2. A vehicle hoist as defined in claim 1, wherein said variable length means includes means for retracting said variable length element.

3. A vehicle hoist as defined in claim 1, wherein said variable length means comprises a flexible element.

4. A vehicle hoist as defined in claim 3, wherein said flexible element has opposed ends, with one said end attaching to said elevating portion of said hoist and the other said end attaching to a fixed portion thereof.

5. A vehicle hoist as defined in claim 1, wherein said means connecting said chassis lift to said runway comprises a plurality of parallel links.

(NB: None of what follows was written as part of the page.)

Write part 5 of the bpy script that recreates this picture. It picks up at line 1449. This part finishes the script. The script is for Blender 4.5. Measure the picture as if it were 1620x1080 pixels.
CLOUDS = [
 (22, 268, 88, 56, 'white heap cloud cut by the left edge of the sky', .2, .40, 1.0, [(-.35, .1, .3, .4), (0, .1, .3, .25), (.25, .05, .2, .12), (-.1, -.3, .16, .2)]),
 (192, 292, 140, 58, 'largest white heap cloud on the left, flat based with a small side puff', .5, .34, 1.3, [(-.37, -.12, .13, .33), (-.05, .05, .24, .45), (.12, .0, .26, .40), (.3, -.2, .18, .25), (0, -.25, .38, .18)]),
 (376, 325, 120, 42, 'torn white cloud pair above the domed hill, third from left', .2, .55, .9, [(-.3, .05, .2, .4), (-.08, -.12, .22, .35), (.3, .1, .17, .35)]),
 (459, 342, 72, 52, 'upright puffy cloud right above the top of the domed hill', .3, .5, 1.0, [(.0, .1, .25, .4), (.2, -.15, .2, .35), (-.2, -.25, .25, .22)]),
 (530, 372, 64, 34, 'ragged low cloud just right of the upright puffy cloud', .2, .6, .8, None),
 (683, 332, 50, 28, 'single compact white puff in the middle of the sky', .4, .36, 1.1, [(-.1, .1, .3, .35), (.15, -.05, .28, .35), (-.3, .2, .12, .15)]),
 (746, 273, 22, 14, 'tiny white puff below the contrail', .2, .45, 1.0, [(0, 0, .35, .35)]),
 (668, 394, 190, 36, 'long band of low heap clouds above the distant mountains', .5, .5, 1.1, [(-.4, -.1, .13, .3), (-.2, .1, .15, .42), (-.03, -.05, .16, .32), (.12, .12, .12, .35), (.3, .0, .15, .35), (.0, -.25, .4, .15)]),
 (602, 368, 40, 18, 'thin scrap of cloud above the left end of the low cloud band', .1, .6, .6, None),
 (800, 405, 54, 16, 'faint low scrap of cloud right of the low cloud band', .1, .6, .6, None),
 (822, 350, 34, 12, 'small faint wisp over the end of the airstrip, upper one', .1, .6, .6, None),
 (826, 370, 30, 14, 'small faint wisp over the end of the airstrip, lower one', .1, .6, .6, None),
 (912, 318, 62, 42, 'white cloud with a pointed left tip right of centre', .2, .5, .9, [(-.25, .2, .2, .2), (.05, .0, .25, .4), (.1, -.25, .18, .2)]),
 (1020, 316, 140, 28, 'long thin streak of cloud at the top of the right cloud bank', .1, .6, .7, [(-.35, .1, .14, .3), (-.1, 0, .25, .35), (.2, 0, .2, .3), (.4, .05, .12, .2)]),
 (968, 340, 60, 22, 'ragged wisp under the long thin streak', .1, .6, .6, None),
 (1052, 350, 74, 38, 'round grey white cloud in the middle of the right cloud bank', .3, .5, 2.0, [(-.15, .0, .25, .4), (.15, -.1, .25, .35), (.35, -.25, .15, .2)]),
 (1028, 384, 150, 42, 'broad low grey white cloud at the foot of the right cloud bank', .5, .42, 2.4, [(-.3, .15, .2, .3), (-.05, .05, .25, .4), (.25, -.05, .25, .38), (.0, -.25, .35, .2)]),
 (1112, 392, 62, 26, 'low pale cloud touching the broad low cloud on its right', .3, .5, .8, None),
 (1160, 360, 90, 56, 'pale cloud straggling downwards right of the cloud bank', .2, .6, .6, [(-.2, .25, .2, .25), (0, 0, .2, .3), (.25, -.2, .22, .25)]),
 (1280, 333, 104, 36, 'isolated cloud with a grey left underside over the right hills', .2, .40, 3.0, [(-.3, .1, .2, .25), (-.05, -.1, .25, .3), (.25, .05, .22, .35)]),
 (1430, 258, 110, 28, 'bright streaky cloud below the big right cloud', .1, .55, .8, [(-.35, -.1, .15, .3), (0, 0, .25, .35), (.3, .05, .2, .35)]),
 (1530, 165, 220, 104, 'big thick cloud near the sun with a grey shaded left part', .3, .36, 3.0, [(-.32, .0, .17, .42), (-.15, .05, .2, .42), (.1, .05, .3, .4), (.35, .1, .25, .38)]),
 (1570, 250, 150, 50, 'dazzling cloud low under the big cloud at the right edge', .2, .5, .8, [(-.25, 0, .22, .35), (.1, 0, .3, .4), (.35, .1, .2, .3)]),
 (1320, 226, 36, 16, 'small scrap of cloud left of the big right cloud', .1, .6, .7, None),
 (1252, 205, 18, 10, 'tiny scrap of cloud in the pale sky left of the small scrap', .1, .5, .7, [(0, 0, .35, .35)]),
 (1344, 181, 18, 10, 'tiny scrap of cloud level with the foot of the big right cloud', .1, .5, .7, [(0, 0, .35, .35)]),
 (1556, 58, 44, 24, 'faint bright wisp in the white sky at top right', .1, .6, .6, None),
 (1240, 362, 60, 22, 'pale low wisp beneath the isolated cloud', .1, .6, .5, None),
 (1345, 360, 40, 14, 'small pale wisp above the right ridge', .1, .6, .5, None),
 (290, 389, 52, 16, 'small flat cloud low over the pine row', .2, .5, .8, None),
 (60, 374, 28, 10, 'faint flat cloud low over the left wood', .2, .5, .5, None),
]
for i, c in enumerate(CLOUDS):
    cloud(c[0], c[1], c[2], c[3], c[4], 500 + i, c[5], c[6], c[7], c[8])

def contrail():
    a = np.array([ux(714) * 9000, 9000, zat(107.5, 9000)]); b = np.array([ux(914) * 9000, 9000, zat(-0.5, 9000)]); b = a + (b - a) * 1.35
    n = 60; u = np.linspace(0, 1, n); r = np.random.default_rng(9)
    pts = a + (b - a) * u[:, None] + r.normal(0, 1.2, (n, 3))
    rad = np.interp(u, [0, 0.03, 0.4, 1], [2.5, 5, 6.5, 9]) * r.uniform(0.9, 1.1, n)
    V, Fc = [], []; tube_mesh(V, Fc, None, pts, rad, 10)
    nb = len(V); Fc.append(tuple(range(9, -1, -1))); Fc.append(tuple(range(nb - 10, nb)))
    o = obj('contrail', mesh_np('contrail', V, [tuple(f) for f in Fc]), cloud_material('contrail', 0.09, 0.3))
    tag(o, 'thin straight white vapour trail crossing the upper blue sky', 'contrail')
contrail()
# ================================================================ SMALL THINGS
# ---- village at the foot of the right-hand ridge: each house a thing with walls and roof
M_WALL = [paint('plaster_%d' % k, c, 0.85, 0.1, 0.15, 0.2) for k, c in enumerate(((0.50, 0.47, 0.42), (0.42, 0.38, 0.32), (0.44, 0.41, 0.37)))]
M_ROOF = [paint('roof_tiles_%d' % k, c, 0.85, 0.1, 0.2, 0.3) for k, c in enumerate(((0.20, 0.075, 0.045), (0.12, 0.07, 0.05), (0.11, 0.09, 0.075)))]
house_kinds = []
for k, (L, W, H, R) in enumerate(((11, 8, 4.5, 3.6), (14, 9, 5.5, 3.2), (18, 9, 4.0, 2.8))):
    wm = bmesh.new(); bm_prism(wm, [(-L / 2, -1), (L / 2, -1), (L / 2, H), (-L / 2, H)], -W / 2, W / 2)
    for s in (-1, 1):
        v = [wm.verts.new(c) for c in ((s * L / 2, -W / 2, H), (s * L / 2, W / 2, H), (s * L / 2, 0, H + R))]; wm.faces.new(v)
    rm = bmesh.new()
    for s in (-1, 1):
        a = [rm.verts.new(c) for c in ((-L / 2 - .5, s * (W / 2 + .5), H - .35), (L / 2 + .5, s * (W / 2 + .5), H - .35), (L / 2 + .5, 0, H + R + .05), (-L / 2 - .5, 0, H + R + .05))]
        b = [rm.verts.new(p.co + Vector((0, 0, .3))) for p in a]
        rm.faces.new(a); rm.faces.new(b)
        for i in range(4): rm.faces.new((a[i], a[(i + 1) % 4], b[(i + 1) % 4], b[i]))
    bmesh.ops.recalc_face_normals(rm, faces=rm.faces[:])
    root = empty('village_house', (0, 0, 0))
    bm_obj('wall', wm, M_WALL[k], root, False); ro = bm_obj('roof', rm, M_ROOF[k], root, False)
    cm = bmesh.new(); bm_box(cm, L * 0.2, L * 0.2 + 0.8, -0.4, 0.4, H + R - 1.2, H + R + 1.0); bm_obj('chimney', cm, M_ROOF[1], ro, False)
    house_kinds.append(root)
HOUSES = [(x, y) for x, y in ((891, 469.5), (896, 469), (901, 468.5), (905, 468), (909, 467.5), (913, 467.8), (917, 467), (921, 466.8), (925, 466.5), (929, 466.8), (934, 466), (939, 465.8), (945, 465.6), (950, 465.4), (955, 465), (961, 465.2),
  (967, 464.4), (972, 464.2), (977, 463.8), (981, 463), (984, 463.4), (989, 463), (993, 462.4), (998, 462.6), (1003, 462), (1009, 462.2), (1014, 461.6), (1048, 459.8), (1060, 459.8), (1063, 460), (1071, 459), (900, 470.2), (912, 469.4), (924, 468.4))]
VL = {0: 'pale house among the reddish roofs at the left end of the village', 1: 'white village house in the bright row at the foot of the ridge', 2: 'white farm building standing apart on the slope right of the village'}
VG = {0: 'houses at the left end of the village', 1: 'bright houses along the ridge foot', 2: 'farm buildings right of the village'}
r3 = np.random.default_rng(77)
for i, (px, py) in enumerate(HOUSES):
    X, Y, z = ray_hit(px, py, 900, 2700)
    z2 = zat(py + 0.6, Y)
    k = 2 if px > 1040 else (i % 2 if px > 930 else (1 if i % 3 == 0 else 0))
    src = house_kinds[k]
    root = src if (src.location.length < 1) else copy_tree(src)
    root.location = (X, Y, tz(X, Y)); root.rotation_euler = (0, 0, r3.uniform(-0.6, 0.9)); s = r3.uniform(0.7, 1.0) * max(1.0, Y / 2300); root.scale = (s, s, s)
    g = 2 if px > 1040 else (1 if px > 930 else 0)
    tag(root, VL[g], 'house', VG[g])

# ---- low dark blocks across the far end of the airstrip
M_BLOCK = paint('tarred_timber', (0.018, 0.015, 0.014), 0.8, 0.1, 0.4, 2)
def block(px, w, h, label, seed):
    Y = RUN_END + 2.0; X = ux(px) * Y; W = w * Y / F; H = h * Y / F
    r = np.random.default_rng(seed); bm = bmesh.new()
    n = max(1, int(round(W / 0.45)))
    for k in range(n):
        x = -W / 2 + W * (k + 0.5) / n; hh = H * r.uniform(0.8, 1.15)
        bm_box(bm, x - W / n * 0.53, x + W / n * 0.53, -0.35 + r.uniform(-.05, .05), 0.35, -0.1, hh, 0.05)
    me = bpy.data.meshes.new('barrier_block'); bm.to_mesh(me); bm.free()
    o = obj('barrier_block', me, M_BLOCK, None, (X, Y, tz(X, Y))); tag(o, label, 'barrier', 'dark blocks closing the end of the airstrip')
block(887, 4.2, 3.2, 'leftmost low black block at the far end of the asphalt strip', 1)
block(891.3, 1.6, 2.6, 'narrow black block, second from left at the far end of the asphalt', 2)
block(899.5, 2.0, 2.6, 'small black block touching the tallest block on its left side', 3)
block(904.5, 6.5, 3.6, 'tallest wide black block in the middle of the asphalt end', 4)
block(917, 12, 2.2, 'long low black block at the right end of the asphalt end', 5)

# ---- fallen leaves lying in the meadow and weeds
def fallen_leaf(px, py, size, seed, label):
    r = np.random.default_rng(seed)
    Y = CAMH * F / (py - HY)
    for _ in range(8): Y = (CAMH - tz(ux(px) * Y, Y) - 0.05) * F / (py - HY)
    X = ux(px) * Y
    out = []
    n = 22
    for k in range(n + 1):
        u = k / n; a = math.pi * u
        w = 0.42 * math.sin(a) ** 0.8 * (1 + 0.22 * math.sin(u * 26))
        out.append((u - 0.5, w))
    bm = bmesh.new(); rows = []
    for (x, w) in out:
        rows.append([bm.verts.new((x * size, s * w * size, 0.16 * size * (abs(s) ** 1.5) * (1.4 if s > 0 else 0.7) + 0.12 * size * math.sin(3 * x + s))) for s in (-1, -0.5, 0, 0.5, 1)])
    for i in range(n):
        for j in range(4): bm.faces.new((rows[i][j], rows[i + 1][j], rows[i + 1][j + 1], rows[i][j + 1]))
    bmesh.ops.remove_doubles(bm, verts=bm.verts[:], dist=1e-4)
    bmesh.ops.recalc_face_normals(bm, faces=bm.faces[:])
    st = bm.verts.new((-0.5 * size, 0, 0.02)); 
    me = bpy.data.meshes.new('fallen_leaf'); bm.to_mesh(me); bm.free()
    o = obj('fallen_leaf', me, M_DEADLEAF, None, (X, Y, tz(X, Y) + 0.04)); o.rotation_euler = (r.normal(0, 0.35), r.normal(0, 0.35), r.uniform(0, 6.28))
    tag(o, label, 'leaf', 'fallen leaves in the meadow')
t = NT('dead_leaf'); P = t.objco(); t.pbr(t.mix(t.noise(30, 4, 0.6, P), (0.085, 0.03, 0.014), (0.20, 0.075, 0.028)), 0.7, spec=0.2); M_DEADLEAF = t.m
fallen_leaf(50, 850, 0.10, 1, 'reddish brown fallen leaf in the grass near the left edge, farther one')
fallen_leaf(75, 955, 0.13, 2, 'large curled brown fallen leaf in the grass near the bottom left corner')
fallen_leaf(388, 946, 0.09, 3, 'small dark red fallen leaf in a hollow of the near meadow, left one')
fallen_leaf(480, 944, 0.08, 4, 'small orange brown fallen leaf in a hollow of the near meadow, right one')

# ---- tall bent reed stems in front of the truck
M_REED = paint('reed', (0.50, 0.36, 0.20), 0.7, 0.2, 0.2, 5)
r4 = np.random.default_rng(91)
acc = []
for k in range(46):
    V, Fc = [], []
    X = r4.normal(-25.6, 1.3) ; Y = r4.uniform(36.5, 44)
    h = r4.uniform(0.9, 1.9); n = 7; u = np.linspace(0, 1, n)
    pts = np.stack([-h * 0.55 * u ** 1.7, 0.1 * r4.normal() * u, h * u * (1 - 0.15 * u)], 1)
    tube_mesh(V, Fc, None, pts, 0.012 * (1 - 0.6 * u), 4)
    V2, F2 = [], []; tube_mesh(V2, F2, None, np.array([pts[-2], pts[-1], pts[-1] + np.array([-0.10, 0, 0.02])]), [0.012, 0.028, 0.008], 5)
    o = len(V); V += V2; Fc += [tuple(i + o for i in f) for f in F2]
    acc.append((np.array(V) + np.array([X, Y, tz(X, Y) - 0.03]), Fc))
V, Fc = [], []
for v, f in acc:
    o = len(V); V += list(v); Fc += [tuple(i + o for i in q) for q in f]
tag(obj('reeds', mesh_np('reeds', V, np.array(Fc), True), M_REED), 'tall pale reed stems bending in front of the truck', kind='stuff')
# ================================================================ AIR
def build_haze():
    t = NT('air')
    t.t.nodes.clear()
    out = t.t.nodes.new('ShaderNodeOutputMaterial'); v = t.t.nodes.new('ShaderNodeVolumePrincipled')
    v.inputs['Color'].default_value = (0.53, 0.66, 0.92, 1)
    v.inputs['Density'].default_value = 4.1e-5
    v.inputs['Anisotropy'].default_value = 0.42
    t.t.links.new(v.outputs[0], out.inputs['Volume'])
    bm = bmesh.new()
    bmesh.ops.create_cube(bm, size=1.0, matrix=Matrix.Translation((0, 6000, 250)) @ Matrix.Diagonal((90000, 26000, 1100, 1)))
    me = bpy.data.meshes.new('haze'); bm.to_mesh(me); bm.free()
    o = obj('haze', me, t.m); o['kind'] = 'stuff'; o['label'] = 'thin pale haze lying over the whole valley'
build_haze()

6. A vehicle hoist as defined in claim 5, wherein said lever means forms at least one said parallel link.

7. A vehicle hoist as defined in claim 1, wherein said means for elevating said runway is of a straight lift type.

8. A vehicle hoist as defined in claim 1, comprising means for preventing said elevation means transmitting a catastrophic force to said translation means.

9. A vehicle hoist as defined in claim 1, comprising means for retaining said chassis lift in an elevated position above said runway independently of said translating means.

10. In a vehicle hoist including:

a vehicle runway;

means for elevating said vehicle runway in a linear movement above a ground surface;

a chassis lift;

a plurality of parallel links pivotally connecting said chassis lift to said runway to permit said chassis lift to elevate above said runway in parallelism therewith;

at least one said link extending to form a lever; and

means for constraining the upward movement of distal portions of said lever as said elevating means is operated to elevate said runway, to thereby translate said upward movement of said lever to rotational movement and correspondingly elevate said chassis lift; the improvement when said constraining means comprises a telescopically extensible arm, and means for releasably blocking the extension of said arm.

11. A vehicle hoist as defined in claim 10, wherein said elevating means is a straight lift type.

12. A vehicle hoist as defined in claim 10 including means to prevent the transmission of a catastrophic force from said elevating means to said telescopic arm.